I'll seat my bullets close to desired COAL and turn my seating die down in increments and measure the COAL. I would turn the seating stem down, measure.. nothing, turn it down more.. nothing.. a little more.. and the bullet seats too deep?
This is happening because of stiction. The pre-seated bullet isn’t moving in the case neck until the displacement becomes far enough to allow enough force to make the bullet slip in the neck again. Until then, you’re just flexing the die, brass, and press, and not overcoming the neck tension.
If you’d seat another bullet, instead of reseating the same bullet, the position would have changed with the first adjustment.
Can I use a collet puller to pull the bullet back out and reseat it again.

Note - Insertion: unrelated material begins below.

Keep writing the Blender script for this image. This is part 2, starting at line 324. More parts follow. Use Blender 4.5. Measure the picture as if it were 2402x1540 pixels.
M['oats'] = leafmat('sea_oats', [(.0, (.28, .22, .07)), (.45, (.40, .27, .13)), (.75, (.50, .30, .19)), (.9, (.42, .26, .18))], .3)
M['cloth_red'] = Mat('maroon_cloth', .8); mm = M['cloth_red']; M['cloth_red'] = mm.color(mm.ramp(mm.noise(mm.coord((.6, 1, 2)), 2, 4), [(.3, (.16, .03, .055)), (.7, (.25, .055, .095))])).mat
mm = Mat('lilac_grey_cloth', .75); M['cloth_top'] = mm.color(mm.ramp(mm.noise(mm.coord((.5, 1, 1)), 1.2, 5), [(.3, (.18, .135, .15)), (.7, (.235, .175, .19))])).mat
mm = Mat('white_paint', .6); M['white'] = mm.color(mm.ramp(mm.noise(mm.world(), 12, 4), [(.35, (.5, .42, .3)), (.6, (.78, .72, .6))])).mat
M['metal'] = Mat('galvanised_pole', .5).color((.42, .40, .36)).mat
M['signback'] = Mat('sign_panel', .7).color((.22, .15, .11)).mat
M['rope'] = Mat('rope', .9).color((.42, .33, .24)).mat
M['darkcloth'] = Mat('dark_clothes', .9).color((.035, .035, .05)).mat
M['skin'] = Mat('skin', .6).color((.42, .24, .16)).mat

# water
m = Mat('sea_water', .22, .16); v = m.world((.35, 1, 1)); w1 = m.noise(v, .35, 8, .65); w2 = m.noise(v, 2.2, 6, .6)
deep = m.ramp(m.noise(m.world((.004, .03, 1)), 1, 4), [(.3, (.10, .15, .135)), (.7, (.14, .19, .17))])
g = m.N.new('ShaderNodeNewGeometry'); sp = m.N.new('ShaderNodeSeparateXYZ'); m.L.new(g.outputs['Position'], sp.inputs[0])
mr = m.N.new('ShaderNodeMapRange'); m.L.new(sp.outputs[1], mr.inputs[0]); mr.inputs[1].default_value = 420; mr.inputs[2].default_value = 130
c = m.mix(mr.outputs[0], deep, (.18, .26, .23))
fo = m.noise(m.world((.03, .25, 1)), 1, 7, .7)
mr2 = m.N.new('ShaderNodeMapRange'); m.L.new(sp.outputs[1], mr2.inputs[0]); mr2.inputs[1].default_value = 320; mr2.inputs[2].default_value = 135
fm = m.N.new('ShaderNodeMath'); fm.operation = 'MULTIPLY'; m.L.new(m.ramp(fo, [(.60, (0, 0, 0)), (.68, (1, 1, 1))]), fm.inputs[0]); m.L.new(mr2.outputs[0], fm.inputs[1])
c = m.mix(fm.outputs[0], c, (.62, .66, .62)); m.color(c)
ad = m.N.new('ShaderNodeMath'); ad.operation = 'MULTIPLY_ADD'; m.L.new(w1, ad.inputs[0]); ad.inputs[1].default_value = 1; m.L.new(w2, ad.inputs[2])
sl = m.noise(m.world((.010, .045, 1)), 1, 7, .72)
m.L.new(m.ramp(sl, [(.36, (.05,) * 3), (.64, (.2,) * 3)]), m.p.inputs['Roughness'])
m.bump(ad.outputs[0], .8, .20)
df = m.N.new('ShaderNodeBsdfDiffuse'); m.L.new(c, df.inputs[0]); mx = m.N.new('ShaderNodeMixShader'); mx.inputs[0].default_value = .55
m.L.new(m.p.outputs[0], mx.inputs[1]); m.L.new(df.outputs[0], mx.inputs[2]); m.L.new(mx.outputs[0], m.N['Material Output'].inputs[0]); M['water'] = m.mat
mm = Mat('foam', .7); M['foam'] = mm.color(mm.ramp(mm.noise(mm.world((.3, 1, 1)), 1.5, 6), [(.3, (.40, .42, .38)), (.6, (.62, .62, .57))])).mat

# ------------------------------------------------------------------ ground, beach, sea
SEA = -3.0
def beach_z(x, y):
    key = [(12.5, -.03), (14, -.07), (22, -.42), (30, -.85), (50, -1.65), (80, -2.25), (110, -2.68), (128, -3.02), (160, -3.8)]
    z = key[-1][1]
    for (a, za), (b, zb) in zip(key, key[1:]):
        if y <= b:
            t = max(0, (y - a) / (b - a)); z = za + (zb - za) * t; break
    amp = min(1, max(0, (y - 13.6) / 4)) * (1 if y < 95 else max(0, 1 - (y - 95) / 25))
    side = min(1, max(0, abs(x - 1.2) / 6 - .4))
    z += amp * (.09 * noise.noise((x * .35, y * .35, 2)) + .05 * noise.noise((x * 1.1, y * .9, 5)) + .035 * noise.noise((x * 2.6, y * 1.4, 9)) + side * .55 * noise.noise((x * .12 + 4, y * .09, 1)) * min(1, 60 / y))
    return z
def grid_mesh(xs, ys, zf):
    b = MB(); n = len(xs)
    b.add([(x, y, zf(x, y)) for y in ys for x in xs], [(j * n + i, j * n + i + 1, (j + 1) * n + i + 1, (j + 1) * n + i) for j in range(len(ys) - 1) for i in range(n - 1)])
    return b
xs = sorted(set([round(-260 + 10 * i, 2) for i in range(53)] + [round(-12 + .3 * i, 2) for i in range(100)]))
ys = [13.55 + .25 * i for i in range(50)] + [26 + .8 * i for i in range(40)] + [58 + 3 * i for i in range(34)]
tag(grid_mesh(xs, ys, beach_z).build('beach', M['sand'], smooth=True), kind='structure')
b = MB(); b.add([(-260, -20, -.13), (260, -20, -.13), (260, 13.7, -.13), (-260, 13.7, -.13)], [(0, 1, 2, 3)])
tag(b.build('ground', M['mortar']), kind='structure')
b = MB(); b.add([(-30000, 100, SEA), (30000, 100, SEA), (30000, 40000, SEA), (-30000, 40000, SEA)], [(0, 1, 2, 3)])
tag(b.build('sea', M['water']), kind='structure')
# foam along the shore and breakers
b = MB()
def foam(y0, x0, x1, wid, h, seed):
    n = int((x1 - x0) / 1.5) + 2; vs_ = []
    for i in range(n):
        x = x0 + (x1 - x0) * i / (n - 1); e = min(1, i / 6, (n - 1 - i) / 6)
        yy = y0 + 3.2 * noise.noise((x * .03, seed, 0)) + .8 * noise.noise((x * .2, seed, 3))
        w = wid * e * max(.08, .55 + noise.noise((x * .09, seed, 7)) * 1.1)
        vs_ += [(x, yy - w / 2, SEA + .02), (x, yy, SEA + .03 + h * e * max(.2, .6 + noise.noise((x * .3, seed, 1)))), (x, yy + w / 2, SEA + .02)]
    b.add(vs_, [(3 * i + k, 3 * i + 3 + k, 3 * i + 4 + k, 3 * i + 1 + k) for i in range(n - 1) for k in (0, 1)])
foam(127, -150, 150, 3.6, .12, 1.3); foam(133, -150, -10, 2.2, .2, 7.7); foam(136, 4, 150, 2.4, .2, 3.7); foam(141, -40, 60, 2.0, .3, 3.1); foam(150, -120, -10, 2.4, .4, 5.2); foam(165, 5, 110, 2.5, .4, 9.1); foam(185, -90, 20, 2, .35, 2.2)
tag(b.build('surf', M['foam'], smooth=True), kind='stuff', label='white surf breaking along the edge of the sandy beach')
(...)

I don’t like using a collet puller for this, as it has to squeeze the bullet, maybe influencing the jacket to do so. Inertial puller will cause less bullet influence.

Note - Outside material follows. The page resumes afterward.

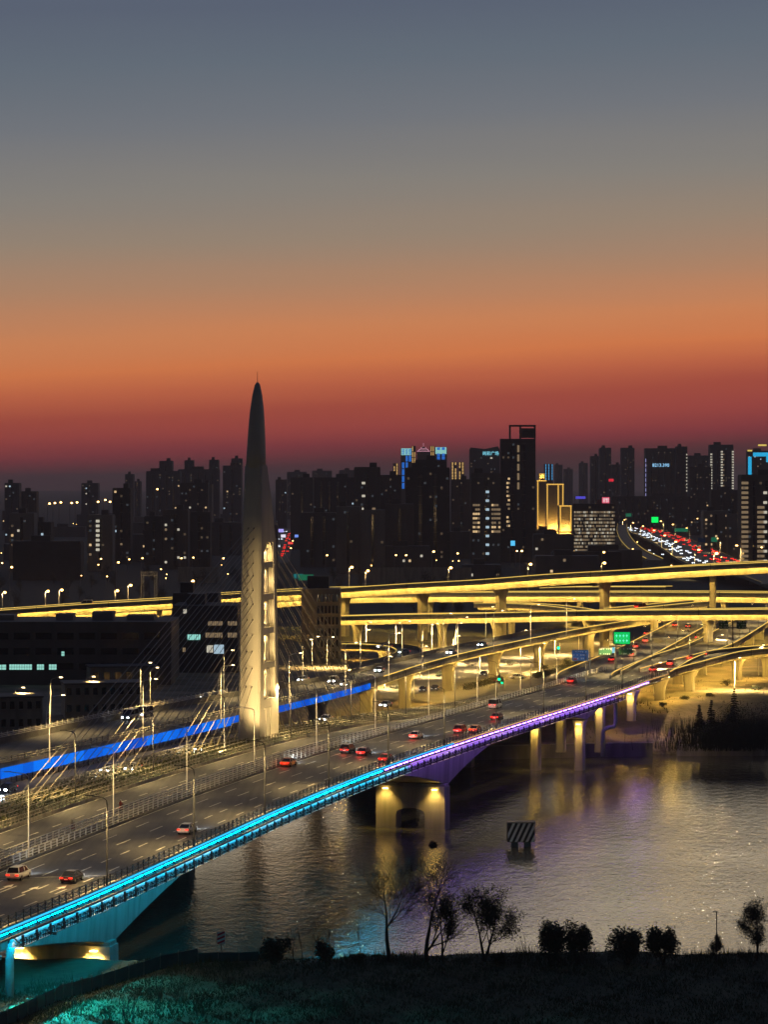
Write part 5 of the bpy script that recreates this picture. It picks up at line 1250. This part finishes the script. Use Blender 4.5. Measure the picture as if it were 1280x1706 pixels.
# green matrix display over the bridge road with two dark guide boards
Y = 708; o = thing('gantry_sign', 'bright green matrix display above two dark guide signs on one post', 'road sign', (XD(1027, Y), Y, 12))
z0 = lambda py: ZD(py, Y) - 12; xx = lambda px: XD(px, Y) - XD(1027, Y)
b_ = MB(); b_.tube([(0, .4, 0), (0, .4, z0(1056))], .2, 8); part('post', b_, m_black, o)
b_ = MB(); b_.bar((xx(997), .35, z0(1078)), (xx(1056), .35, z0(1078)), .18); b_.bar((xx(997), .35, z0(1092)), (xx(1056), .35, z0(1092)), .18); part('cross_arm', b_, m_black, o)
board(o, 'display_case', 4.5, 3.5, z0(1063), xx(1037), .3, m_black, .5)
disp = emi('matrix_green', (0.0, .95, .18), .9, False)
b_ = MB()
for i in range(14):
    for j in range(10): b_.box((xx(1037) - 1.95 + i * .3, .02, z0(1063) - 1.4 + j * .31), (.25, .05, .26))
part('display', b_, disp, o)
b_ = MB()
for i in range(4):
    for j in range(2): b_.box((xx(1037) - 1.4 + i * .9, -.02, z0(1063) - .7 + j * 1.3), (.5, .03, .16)); b_.box((xx(1037) - 1.4 + i * .9, -.02, z0(1063) - .7 + j * 1.3), (.14, .03, .8))
part('characters', b_, emi('matrix_core', (.25, 1.0, .75), 1.2, False), o)
board(o, 'guide_board', 3.4, 1.75, z0(1085.5), xx(1009), .1, m_sgreen); strokes(o, 3.4, 1.75, z0(1085.5), xx(1009), .1, 2, seed=3)
board(o, 'guide_board', 3.5, 1.8, z0(1085), xx(1043), .1, m_sgreen); strokes(o, 3.5, 1.8, z0(1085), xx(1043), .1, 2, seed=4)
board(o, 'side_panel', .8, 1.6, z0(1083), xx(1023), .1, m_sblue)
Y = 700; o = thing('direction_sign', 'blue direction sign with white characters over the slow road', 'road sign', (XD(984, Y), Y, 5))
z0 = lambda py: ZD(py, Y) - 5; xx = lambda px: XD(px, Y) - XD(984, Y)
b_ = MB(); b_.tube([(0, .3, 0), (0, .3, z0(1080))], .16, 8); b_.bar((xx(955), .3, z0(1087)), (.2, .3, z0(1087)), .14); b_.bar((xx(955), .3, z0(1096)), (.2, .3, z0(1096)), .14); part('post', b_, m_grey, o)
board(o, 'panel', 4.3, 2.8, z0(1092), xx(967.5), .1, m_sblue); strokes(o, 4.2, 2.4, z0(1091.5), xx(967.5), .1, 3, seed=8)
board(o, 'red_patch', .8, .45, z0(1098), xx(959), .01, m_sred, .06)
Y = 815; o = thing('double_gantry_sign', 'dark double guide sign on one post over the right-hand ramps', 'road sign', (XD(1222, Y), Y, 12))
z0 = lambda py: ZD(py, Y) - 12; xx = lambda px: XD(px, Y) - XD(1222, Y)
b_ = MB(); b_.tube([(0, .3, 0), (0, .3, z0(1033))], .2, 8); b_.bar((xx(1198), .3, z0(1036)), (xx(1246), .3, z0(1036)), .16); b_.bar((xx(1198), .3, z0(1045.5)), (xx(1246), .3, z0(1045.5)), .16); part('post', b_, m_black, o)
for px, sd in ((1206.5, 11), (1236.5, 12)): board(o, 'guide_board', 2.9, 2.5, z0(1040.5), xx(px), .1, m_sgreen); strokes(o, 2.9, 2.3, z0(1040.5), xx(px), .1, 3, seed=sd)
def signal(px, py, Y, gz, label, m=None, s_=1.0):
    o = thing('traffic_light', label, 'traffic light', (XD(px, Y), Y, gz)); h = ZD(py, Y) - gz
    b_ = MB(); b_.tube([(.5, .2, 0), (.5, .2, h + .6)], .1, 6); b_.bar((-.3, .2, h), (.6, .2, h), .1); part('pole', b_, m_grey, o)
    b_ = MB(); b_.box((0, .1, h + .1), (.5 * s_, .3, 1.5 * s_)); part('housing', b_, m_black, o)
    b_ = MB(); b_.tube([(0, -.06, h - .3), (0, -.14, h - .3)], .28 * s_, 10); part('lit_lens', b_, m or e_green, o)
signal(832, 1130, 760, 4.6, 'green traffic light above the ground road near the white van', s_=1.3); signal(837, 1136, 755, 4.6, 'small green traffic light right below another', s_=1.0)
signal(931, 1078, 900, 4.6, 'green traffic light under the lower viaduct beside the blue sign', s_=1.6); signal(1147, 1082, 860, 4.6, 'green traffic light between the two branch ramps', s_=1.8)
signal(517, 967, 1500, 4.3, 'teal traffic light above the corner office roof', emi('teal_signal', (0, .9, .5), 3, False), 2.6); signal(510, 936, 1900, 4.3, 'red traffic light in the street right of the pylon', e_red, 2.0)
signal(1160, 1060, 880, 4.6, 'red signal on the pier beside the left branch ramp', e_red, .8)
def far_sign(px, py, Y, w, h, label, m):
    o = thing('highway_sign', label, 'road sign', (XD(px, Y), Y, 4.3)); z = ZD(py, Y) - 4.3
    b_ = MB(); b_.tube([(-w * .6, .4, 0), (-w * .6, .4, z + h / 2)], .25, 6); b_.bar((-w * .6, .4, z), (w * .5, .4, z), .25); part('post', b_, m_grey, o); board(o, 'panel', w, h, z, 0, .1, m)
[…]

Equally, there’s always consideration that a bullet which has been seated is different from a bullet which has not. It’ll seat slightly differently, and may even shoot differently.
Additionally -
@jmorris may be along soon to offer a photo of his dial indicator jig he made for non-micrometer seating stems, but the depth gauge on any vernier calipers can be used to do the same. When you find your land-kiss length, note the COAL of that bullet, pick your desired jump, then use the caliper depth spindle to measure the height of the seating stem, zero the caliper, then reduce the length down to your targeted jump.

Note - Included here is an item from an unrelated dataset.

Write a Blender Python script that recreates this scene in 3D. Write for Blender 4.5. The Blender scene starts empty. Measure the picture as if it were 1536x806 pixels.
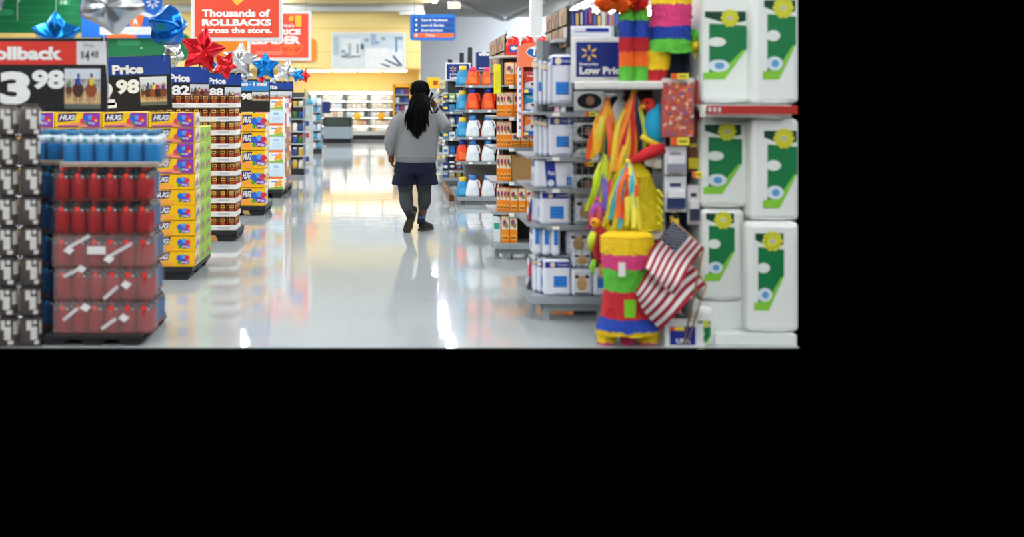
import bpy, bmesh, math, random
from mathutils import Vector, Matrix, Euler
random.seed(7)
SC = bpy.context.scene
COL = SC.collection
# ---------------- camera -------------------------------------------------------------
F, CX, CY, EYE = 1900.0, 593.0, 146.0, 1.55      # focal length in pixels, principal point, eye height
cam_data = bpy.data.cameras.new('camera')
cam = bpy.data.objects.new('camera', cam_data)
COL.objects.link(cam)
cam.location = (0, 0, EYE)
cam.rotation_euler = (math.pi/2, 0, 0)
cam_data.sensor_width = 36
cam_data.lens = F/1536*36
cam_data.shift_x = (768-CX)/1536
cam_data.shift_y = -(403-CY)/1536
cam_data.clip_end = 200
cam_data.dof.use_dof = True
cam_data.dof.focus_distance = 14.8
cam_data.dof.aperture_fstop = 1.1
SC.camera = cam
# ---------------- world, view ---------------------------------------------------------
world = bpy.data.worlds.new('world')
SC.world = world
world.use_nodes = True
world.node_tree.nodes['Background'].inputs[0].default_value = (0, 0, 0, 1)
world.node_tree.nodes['Background'].inputs[1].default_value = 0.0
SC.view_settings.view_transform = 'Standard'
SC.view_settings.look = 'None'
SC.view_settings.exposure = 0.0
SC.view_settings.gamma = 1.0
SC.view_settings.use_curve_mapping = False
SC.cycles.max_bounces = 8
SC.cycles.transparent_max_bounces = 16
SC.cycles.sample_clamp_indirect = 6.0
LAMP = 50.0        # radiance of the fluorescent tubes (the builder of the strip lights uses it)
# ---------------- helpers -------------------------------------------------------------
def at(x, y, Y):
    return Vector(((x-CX)*Y/F, Y, EYE-(y-CY)*Y/F))
def wx(x, Y): return (x-CX)*Y/F
def wz(y, Y): return EYE-(y-CY)*Y/F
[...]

Finally, if your stem doesn’t fit your bullets, fix it or replace it, or both. For example, if you are shooting VLD’s/ELD’s with sharp points and long radius count ogives, drill a recessed mortise into the center to clear the tips to make sure you are only making contact with the ogive. If you’re getting limited contact between the ogive and seating plug, even with a ELD/VLD stem, obvious by leaving a ring on the ogive (or worse, collapsing/deforming the nose), then either lap or bed the plug to better fit the bullet profile.
Two questions, however: 1) How much neck tension do you have? And 2) how are you cleaning your brass and 2.1) if you’re using any wet cleaning method, are you lubing your necks? Or 2.2) if you aren’t cleaning, are you brushing your necks?